Identifier types were mostly introduced to allow disambiguating 
sumtypes: `void sleep((:delay, long seconds | :until, long 
seconds_since_epoch) target)`. But here they give us an 
unexpected upside.

In terms of effort, it would be extremely easy (though I haven't 
done it yet) to say that an identifier can implicitly convert to 
an enum iff the enum contains a member with the same name as the 
identifier.

What are the advantages of this? There is zero need to complexify 
the compiler by defining contexts in which a type can be 
inferred.

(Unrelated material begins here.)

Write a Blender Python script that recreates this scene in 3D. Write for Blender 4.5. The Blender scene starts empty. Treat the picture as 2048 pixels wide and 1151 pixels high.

There is *no impact* on type inference in this feature. 
The type of `:Dog` is perfectly unambiguous: it's `:Dog`. It so 
happens that a value of this type can implicitly convert to `enum 
Animals { Dog, Cat, Pigeon, }`, but this just uses the 
well-established implicit conversion system, and when it fails 
you get a nice readable error.

Now, this is one instance where a rich typesystem hangs together 
in a way that D's relatively sparse typesystem does not. Consider 
the following: `Animal[] animals = [:Dog, :Cat];`. What is the 
type of the array literal? Since we don't know we're assigning to 
`Animal[]`, D would error here because it cannot unify `:Dog` and 
`:Cat`; they're different types. In Neat, because we have 
built-in sumtypes, we can just say the type is `(:Dog | :Cat)[]`, 
and then notice that oh yeah, this can still implicitly convert 
to `Animal[]`: because every member of the sumtype is implicitly 
convertible, the sumtype is implicitly convertible. But even 
without this, identifier types would allow implementing ETI 
without making the overall language design any more complex - 
they add a built-in type, but they don't change the existing 
language semantics at all.

(If we had `opImplicitCast(T)`, we could implement identifier 
types in a library...)